For teams juggling busy factories, the heavy lift is data wrangling. A white‑glove LCA partner that collects process data across plants, bills of materials, finishes, and supplier EPDs can compress months into weeks, without dragging R&D and operations away from launches. Done right, the first wave becomes a template library you can reuse instead of a one‑off.

Sustainability narrative link

Renson publicly frames its approach to responsible production and material choices here. It is worth aligning future declarations to the same narrative so the metrics and the message travel together in specs. See their sustainability page and charter for the official stance (Renson sustainability).

What we would watch next

Evidence of additional Renson EPDs landing on IBU, INIES, or Environdec in 2026, especially for ventilation units and leading pergolas. Expansion from association to product‑specific EPDs in solar shading. And a tighter internal bill‑of‑materials pipeline so finish and alloy choices are reflected in the numbers. Small changes there can move A1–A3 more than you’d expect. It’s a missed chance not to capitalize on that.

Frequently Asked Questions

Which Renson product families appear to have verified EPD coverage today

Two public signals: an FDES in INIES for the Linius continuous louvre façade system, and an association EPD for vertical blinds via IVRSA hosted by IBU. Broader ranges like ventilation units, window vents, fans, and pergolas do not yet show product‑specific coverage on major registries.

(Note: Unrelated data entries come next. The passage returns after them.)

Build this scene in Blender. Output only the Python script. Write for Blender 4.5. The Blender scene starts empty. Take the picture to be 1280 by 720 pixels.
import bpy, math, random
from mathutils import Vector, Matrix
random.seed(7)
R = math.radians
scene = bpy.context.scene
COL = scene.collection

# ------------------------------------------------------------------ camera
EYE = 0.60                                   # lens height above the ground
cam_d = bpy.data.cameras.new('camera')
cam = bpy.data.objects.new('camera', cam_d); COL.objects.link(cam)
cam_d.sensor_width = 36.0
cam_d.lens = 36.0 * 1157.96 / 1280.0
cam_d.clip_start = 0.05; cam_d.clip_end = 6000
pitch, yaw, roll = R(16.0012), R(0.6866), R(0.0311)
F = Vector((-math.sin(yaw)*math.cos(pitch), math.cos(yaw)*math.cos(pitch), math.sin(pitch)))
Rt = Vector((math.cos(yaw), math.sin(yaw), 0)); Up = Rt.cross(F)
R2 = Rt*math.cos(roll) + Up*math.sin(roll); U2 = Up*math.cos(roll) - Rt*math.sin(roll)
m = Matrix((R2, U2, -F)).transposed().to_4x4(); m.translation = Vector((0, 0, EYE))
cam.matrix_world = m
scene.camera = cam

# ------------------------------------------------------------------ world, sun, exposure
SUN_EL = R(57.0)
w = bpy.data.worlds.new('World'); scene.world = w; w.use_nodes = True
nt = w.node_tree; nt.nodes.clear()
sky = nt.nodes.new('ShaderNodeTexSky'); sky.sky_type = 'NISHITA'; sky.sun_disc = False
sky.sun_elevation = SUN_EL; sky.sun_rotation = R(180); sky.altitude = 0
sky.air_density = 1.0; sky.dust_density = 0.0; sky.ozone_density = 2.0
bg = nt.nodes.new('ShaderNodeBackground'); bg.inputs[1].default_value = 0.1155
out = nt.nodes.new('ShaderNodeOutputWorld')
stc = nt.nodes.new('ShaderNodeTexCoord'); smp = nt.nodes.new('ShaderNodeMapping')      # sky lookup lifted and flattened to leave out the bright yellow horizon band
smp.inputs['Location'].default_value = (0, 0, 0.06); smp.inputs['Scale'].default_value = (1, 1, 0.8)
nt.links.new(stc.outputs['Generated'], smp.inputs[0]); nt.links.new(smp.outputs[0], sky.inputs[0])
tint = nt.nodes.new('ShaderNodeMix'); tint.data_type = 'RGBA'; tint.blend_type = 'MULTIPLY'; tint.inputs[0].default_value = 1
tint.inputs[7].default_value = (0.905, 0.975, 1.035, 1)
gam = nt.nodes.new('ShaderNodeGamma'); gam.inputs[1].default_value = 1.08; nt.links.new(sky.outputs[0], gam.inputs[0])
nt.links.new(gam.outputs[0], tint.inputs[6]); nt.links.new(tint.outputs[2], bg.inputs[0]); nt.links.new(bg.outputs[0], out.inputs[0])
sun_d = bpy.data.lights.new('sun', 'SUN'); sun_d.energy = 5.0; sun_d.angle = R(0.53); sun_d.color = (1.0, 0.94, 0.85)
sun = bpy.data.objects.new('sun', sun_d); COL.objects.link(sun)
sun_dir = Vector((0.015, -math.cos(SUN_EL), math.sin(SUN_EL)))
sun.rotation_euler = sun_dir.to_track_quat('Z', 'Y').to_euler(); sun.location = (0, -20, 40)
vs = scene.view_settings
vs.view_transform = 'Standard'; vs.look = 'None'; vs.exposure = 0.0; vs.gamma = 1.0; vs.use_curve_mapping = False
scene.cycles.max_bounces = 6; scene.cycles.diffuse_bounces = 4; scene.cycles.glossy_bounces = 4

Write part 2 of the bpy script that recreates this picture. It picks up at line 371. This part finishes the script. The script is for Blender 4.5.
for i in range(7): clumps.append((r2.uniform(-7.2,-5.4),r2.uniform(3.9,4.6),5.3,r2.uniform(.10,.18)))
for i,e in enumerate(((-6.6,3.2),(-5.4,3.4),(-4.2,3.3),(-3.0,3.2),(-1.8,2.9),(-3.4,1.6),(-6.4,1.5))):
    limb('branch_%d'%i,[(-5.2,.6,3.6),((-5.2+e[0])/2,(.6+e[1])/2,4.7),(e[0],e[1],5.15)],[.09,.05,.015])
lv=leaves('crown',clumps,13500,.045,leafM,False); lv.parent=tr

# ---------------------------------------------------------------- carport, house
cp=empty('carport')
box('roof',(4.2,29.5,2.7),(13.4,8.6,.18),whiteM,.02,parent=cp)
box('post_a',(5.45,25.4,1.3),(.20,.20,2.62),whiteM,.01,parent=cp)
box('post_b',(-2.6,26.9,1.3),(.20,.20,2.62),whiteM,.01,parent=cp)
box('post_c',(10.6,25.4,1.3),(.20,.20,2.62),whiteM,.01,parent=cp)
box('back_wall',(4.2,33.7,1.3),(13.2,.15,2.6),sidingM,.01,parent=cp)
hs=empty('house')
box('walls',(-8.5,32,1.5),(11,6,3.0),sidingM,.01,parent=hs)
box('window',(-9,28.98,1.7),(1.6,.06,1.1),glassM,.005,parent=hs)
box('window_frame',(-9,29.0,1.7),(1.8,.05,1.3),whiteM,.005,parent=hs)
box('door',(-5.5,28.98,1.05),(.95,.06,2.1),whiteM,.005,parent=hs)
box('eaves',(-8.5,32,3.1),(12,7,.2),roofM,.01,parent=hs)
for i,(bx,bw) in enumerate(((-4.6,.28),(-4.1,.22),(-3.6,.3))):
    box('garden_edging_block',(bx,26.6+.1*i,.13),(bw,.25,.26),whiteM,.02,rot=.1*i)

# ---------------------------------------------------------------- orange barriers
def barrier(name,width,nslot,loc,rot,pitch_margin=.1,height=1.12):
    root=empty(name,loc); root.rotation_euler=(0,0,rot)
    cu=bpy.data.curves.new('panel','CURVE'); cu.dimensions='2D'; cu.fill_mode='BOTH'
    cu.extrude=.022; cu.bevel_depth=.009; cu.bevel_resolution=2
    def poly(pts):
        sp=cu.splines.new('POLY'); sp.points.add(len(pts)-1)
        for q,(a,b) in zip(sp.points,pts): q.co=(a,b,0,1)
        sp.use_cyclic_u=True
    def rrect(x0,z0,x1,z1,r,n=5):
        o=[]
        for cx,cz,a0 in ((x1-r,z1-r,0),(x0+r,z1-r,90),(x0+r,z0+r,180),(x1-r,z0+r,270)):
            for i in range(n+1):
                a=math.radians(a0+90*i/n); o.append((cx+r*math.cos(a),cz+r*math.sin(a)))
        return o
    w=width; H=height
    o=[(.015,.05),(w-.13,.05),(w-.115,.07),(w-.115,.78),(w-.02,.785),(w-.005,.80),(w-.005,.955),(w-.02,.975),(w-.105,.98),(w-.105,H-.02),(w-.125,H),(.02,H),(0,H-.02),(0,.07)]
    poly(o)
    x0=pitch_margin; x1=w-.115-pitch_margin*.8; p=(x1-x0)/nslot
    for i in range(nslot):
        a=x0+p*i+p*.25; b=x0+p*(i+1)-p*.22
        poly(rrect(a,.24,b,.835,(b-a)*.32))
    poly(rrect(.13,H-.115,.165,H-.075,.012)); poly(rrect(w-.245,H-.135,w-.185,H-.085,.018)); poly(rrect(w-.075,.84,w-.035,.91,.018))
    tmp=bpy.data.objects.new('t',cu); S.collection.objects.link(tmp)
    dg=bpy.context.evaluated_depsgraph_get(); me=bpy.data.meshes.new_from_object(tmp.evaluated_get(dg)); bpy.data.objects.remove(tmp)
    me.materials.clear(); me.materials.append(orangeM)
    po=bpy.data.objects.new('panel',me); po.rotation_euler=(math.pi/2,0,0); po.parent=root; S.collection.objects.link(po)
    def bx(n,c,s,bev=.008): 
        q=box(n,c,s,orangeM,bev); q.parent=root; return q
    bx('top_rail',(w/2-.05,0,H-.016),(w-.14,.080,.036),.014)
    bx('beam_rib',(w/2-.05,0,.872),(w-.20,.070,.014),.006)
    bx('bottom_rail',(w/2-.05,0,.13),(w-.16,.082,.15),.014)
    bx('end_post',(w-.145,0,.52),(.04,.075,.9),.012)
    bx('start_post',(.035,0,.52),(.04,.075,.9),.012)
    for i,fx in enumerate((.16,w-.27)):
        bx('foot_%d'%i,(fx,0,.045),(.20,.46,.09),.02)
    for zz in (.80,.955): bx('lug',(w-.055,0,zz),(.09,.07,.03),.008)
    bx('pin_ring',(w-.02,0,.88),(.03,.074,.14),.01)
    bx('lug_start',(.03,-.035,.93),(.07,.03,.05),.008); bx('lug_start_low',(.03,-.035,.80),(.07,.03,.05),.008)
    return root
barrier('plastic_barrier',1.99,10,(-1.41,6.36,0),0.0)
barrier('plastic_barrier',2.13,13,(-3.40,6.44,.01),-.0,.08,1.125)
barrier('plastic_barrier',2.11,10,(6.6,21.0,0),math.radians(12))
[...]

How large is INIES right now and why does it matter to Renson

As of December 14, 2025, INIES lists 5,456 FDES and 1,791 PEP covering 319,593 referenced items, which is what French RE2020 projects pull into LCA software. Being present there with product‑specific data reduces generic penalties and supports spec wins (INIES, 2025).

Is there recognized methodology to build EPDs for ventilation units

Yes. Eurovent published recommendations for ventilation‑unit EPDs in March 2025, and EPD International lists recent EN 15804+A2 EPDs for fans and components, signaling a stable ruleset (Eurovent, 2025; EPD International, 2025).